Yes, Falcao is injured. This is undoubtedly detrimental to Colombia’s chances this summer. Even though there now appears a good chance he will be picked in the squad, he won’t be up to full speed by the time the World Cup starts, and this scenario usually doesn’t work out well for the team selecting the player (how many times have England brought half-fit players and struggled badly?), but Colombia actually have a number of options that could prove successful if the Monaco hitman is unavailable. Jackson Martinez of Porto, Luis Muriel of Udinese or Adrian Ramos, soon to be playing for Dortmund, are all talented footballers capable of doing damage to any team they come up against. The supply into these forwards should be pretty good, as James Rodriguez, another big money signing from Monaco, is a quality playmaker, while the likes of Juan Fernando Quintero or Victor Ibarbo are highly thought of players who could make a name for themselves on football’s biggest stage. Juan Cuadrado will offer a great deal of pace down the flanks. All this attacking flair will have to be cultivated into a cohesive unit, and coach Jose Pekerman will have to make sure this team is as good defensively as it is going forward. He has the option of selecting the hugely experienced pair of central defenders in Luis Perea and Mario Yepes, 35 and 38 respectively, or trying to form a partenership between one of them and some of the younger defenders, most likely Cristian Zapata of AC Milan. Colombia find themselves in a very winnable group, alongside Greece, Japan and the Ivory Coast. If they can top it and face a second-ranked team in the knockout rounds, this Colombia side could get a lot of momentum behind it and be very hard to stop.


Belgium have been everyone’s suggestion for a dark horse team for a long time now, and as such it almost seems like they shouldn’t qualify for this list. Their new golden generation has produced a crop of players who are now littered around Europe, having been sold for a collective fortune to the biggest sides around. The squad is filled with big name players, like Vincent Kompany, Thomas Vermaelen, Jan Vertonghen, Axel Witsel, Marouane Fellaini, Eden Hazard and Kevin Mirallas, as well as numerous more to Football Manager aficionados. They have two good goalkeepers (where so many teams have none) in Thibaut Courtois and Simon Mignolet, and a hugely promising young striker by the name of Romelu Lukaku. We should just hand them the trophy now, right? Not quite. Firstly, their main striker, Christian Benteke, will miss the tournament through injury. Admittedly, Lukaku is a more than capable replacement for the big Aston Villa man, but the depth behind him just isn’t there. Next up, most likely, are talented kids like Zakaria Bakkali and Michy Batshuayi, but they are 18 and 20 years old, respectively. If anything were to happen to Lukaku, or if they just needed another body up there, some creative thinking would be needed from coach Marc Wilmots.
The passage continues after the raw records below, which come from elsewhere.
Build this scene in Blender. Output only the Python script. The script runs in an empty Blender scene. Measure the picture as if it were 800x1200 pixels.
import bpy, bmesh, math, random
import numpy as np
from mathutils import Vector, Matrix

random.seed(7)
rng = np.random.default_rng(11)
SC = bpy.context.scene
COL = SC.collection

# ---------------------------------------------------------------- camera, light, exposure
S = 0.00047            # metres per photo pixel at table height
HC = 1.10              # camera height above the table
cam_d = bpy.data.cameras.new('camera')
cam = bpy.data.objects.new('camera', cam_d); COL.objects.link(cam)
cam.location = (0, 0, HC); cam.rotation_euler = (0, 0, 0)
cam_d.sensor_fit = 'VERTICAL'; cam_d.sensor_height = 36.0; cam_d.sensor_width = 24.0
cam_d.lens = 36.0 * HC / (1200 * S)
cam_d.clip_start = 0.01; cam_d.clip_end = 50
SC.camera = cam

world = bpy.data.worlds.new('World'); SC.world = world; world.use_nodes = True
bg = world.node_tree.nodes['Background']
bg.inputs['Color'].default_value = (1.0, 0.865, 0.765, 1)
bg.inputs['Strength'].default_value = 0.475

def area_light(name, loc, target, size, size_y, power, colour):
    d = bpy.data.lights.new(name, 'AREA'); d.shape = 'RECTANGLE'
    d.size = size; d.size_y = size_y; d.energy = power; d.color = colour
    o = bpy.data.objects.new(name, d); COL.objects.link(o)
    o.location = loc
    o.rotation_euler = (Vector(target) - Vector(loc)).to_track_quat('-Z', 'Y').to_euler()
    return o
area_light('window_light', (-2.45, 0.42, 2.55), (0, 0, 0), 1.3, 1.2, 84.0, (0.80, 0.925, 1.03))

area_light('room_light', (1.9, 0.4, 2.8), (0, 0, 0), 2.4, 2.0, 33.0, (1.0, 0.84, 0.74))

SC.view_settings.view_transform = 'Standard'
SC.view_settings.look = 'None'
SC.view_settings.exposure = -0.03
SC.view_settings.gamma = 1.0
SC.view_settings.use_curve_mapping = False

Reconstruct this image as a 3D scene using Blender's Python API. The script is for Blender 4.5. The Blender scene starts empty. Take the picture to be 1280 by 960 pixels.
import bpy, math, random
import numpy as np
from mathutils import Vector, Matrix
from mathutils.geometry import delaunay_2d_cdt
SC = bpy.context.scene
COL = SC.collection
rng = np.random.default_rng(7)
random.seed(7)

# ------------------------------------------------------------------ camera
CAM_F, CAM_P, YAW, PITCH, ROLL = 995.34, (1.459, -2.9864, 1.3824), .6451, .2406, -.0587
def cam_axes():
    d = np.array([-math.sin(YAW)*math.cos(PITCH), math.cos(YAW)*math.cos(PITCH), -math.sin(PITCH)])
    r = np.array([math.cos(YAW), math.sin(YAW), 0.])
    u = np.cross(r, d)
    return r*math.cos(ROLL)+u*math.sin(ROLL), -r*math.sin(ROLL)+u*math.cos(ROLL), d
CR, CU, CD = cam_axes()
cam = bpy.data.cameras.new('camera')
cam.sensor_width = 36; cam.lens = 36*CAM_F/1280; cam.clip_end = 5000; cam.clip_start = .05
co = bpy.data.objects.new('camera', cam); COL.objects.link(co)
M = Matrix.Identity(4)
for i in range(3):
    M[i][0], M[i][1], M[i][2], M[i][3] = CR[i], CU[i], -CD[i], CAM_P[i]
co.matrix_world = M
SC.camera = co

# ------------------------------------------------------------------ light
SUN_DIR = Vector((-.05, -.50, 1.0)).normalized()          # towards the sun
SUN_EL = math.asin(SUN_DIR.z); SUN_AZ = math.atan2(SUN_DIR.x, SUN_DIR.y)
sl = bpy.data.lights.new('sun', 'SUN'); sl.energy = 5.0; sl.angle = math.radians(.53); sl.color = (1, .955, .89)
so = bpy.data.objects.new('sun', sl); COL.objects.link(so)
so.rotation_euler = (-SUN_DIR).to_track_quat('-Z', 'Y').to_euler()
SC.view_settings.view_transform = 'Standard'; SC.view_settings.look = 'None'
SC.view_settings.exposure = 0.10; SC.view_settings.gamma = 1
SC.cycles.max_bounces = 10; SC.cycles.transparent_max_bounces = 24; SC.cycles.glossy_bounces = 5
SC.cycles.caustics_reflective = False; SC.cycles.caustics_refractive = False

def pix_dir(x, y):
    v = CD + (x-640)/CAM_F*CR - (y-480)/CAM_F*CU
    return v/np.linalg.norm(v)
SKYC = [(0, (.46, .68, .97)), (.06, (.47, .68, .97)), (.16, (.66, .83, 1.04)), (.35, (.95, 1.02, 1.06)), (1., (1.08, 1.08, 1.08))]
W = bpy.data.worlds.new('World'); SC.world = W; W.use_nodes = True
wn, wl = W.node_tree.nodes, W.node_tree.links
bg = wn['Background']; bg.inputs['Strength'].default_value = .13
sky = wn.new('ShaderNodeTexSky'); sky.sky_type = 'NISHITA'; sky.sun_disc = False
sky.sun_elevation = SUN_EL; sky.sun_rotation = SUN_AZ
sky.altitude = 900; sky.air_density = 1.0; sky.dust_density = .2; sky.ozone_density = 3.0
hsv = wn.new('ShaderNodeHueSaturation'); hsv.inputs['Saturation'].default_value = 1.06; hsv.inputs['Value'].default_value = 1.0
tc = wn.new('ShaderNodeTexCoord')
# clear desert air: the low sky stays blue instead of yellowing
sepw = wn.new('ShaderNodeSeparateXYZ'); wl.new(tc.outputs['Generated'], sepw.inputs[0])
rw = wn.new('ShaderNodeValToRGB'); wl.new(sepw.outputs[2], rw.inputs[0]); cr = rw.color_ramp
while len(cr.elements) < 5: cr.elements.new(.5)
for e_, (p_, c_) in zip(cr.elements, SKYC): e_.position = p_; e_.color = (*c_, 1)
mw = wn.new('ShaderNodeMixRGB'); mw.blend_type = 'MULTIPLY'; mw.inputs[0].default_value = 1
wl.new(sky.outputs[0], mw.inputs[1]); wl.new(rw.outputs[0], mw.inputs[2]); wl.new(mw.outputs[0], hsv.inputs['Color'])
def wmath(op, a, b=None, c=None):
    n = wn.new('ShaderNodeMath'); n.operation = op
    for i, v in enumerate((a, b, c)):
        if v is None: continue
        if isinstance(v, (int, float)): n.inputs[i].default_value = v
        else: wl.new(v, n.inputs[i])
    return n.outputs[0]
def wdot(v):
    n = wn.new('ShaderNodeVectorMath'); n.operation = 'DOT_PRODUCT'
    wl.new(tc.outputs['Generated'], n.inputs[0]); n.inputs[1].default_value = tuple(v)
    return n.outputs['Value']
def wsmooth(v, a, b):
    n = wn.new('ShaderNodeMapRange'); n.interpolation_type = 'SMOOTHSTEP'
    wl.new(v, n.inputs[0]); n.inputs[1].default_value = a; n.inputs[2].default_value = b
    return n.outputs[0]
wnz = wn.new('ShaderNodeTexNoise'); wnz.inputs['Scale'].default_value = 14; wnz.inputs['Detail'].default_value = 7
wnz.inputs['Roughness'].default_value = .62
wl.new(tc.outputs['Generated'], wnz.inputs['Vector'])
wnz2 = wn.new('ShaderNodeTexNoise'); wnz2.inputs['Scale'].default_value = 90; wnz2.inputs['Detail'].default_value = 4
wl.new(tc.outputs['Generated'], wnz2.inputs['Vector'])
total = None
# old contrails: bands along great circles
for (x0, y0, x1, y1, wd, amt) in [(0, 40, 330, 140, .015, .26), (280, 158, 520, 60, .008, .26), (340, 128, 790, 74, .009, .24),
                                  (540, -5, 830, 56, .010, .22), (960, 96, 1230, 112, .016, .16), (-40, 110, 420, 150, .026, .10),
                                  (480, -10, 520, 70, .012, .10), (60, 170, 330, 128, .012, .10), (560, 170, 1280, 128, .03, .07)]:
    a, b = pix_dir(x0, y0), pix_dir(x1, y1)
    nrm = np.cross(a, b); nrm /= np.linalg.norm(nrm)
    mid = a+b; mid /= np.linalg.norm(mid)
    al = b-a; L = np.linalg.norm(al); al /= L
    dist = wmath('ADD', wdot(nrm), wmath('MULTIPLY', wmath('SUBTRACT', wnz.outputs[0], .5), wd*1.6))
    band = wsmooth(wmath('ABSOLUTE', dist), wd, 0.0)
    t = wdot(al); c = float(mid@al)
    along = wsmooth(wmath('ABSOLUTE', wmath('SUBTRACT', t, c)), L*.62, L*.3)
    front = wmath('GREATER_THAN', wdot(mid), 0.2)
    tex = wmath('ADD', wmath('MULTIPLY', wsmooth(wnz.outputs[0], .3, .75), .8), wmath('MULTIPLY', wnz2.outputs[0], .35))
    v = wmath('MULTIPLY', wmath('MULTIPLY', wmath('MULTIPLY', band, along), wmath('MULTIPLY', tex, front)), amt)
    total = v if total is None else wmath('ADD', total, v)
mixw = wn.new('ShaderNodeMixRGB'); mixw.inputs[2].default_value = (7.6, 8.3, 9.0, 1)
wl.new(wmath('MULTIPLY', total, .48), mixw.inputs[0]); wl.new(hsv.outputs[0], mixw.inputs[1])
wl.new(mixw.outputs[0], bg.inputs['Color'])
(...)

A secondary concern is the form of a number of players, with Fellaini and Vermaelen in particular struggling this season in the Premier League. And although they have been blessed to have so many talented players come along at once, there is a troubling issue in that their full backs, considered so important in the modern game, are not of the same standard of the top players in the team. The likes of Sebastian Pocognoli (Hannover 96) and Anthony Van Den Borre have had their chances to plug in there, but both have suffered from lack of playing time against quality opposition. All that being said, this Belgium team have a number of wonderful players, and if they can get the combination of Hazard, Witsel, Mirallas and Kevin de Bruyne to ignite, then they might well be able to live up to all their hype. They face Algeria, Russia and South Korea in the group stage, and this will likely be a good way to gauge how good this Belgian side is. Blow away that opposition and claim top spot, and they might be the real deal. Even if they don’t, they should still be a tricky opponent for most sides in the knockout stages.